Apabila pemerintah tetap memaksakan model superkecil, maka itu bisa dianggap sebagai pelanggaran terhadap amanat undang-undang dan semangat konstitusi.

“Kalau mau bangun rumah 18 meter, silakan saja untuk proyek komersial tetapi kalau pakai FLPP (Fasilitas Likuiditas Pembiayaan Perumahan), itu harus ikut aturan. Jangan dikurangi seenaknya,” ujarnya.

Kritian dari pengamat properti Anton Sitorus, tak kalah pedasnya. Upaya pemerintah menekan harga rumah, jangan lantas mengorbankan kualitas hidup penghuninya.

“Kalau terlalu kecil, ya bukan rumah subsidi lagi, tetapi rumah ‘subsi-die’,” ucap Anton, mengutip keluhan netizen di media sosial.

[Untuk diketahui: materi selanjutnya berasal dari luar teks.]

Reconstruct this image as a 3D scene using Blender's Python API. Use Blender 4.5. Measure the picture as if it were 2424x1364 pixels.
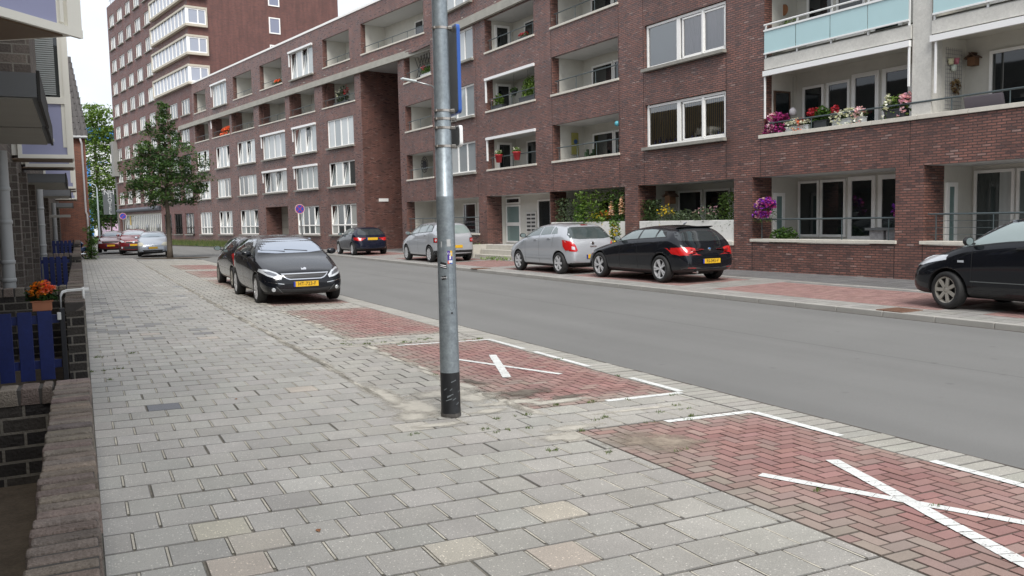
import bpy, bmesh, math, random
from mathutils import Vector, Matrix, geometry
from mathutils.bvhtree import BVHTree
R = math.radians
rnd = random.Random(7)
for o in list(bpy.data.objects): bpy.data.objects.remove(o)
sc = bpy.context.scene
COL = sc.collection

# ---------------------------------------------------------------- camera
F_, PITCH, ROLL, YAW, EYE = 2004., .0818, .0222, .470, 1.674
def _cam():
    hd = Vector((math.sin(YAW), math.cos(YAW), 0)); rt = Vector((math.cos(YAW), -math.sin(YAW), 0)); zz = Vector((0, 0, 1))
    fw = hd*math.cos(PITCH) - zz*math.sin(PITCH); up = hd*math.sin(PITCH) + zz*math.cos(PITCH)
    r2 = rt*math.cos(ROLL) - up*math.sin(ROLL); u2 = rt*math.sin(ROLL) + up*math.cos(ROLL)
    m = Matrix((r2, u2, -fw)).transposed().to_4x4(); m.translation = Vector((0, 0, EYE)); return m
cd = bpy.data.cameras.new('camera'); cam = bpy.data.objects.new('camera', cd); COL.objects.link(cam)
cam.matrix_world = _cam(); cd.sensor_width = 36; cd.lens = 36*F_/2424.; cd.clip_start = .05; cd.clip_end = 3000
sc.camera = cam
sc.render.resolution_x = 1024; sc.render.resolution_y = 576

# ---------------------------------------------------------------- world, sun
SUN_EL, SUN_AZ = R(50), R(200)
w = bpy.data.worlds.new('World'); sc.world = w; w.use_nodes = True
nt = w.node_tree; nt.nodes.clear()
out = nt.nodes.new('ShaderNodeOutputWorld'); bg = nt.nodes.new('ShaderNodeBackground'); bg.inputs[1].default_value = .1
sky = nt.nodes.new('ShaderNodeTexSky'); sky.sky_type = 'NISHITA'; sky.sun_disc = False; sky.sun_elevation = SUN_EL; sky.sun_rotation = SUN_AZ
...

Dengan target tiga juta rumah hingga 2026, pemerintah memang dihadapkan pada tantangan besar. Namun Yanuar mengingatkan, kejar tayang proyek tidak boleh mengorbankan martabat rakyat.

“Ini bukan soal angka-angka. Ini soal bagaimana negara hadir memastikan rakyatnya punya tempat tinggal yang benar-benar pantas untuk disebut rumah,” pungkasnya.

Ketua Umum IAI (Ikatan Arsitek Indonesia), Georgius Budi Yulianto mengatakan, ukuran rumah subsidi 18 meter persegi, apalagi 14 meter persegi, jelas jauh dari kategori layak huni.

Dari sisi standar internasional seperti UN-Habitat, salah satu lembaga naungan PBB, atau standar hunian layak (SDG 11.1), hunian disebut layak huni jika minimal memiliki luas 30 meter persegi untuk satu keluarga.

Di sisi lain, Indonesia sendiri sudah memiliki standar hunian layak dalam Peraturan Menteri PUPR Nomor 14 Tahun 2017 tentang Standar Teknis Rumah Sederhana Sehat.